The decision by the Organization of Petroleum Exporting Countries last Nov. 22 to maintain oil production quotas through 1995 should boost prices next year.
But current warm weather has slackened demand, reducing prices.
London's Centre for Global Energy Studies (CGES) expects worldwide oil demand to grow 2.1% in 1995 compared with 1994, although any upward move in prices is likely to be tempered by increasing non-OPEC oil production.
"Oil prices have fallen sharply over the last month as mild weather delayed the normal seasonal upturn in demand," CGES said. At the close of business Nov. 25, Brent crude oil for January stood at $17.16/bbl. By the end of trading Dec. 19, February delivery Brent had fallen to $15.93/bbl.
"Product prices led the way down, squeezing margins and depressing crude prices as refiners suddenly stopped buying," CGES said.
Crude oil stocks among members of the Organization for Economic Cooperation and Development rose sharply during October as refiners cut runs during turnarounds.

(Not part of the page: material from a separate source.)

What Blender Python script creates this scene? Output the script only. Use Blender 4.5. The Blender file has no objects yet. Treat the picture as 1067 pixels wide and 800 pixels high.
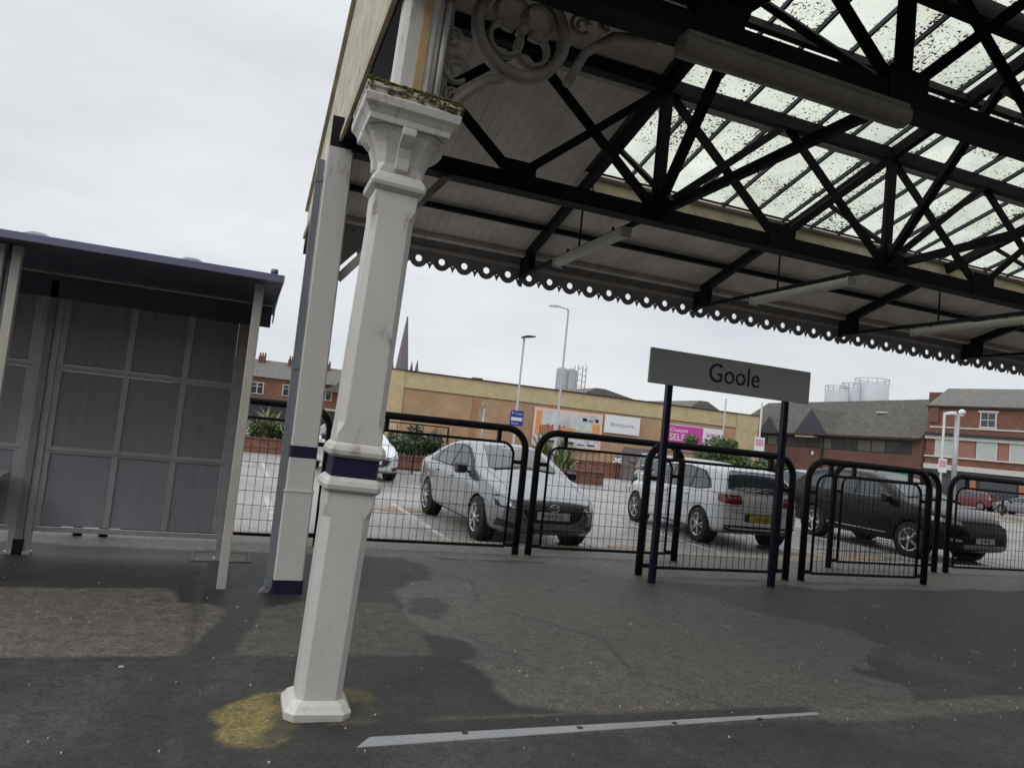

"Until the market has absorbed current surpluses and the U.S. passes the yearend, the outlook for oil prices remains weak," CGES said.
"If the weather returns to normal the next few months, prices will eventually recover, although the average for first quarter 1995 is likely to be lower than for fourth quarter 1995."
From an average $16.20/bbl in fourth quarter 1994, CGES expects the OPEC basket crude oil price to average $15.40/bbl, $16.80/bbl, and $18.20/bbl in the first three quarters, respectively, of 1995.
While OPEC's oil production is pegged at 24.52 million b/d, CGES expects non-OPEC producers to increase total production by about 1 million b/d.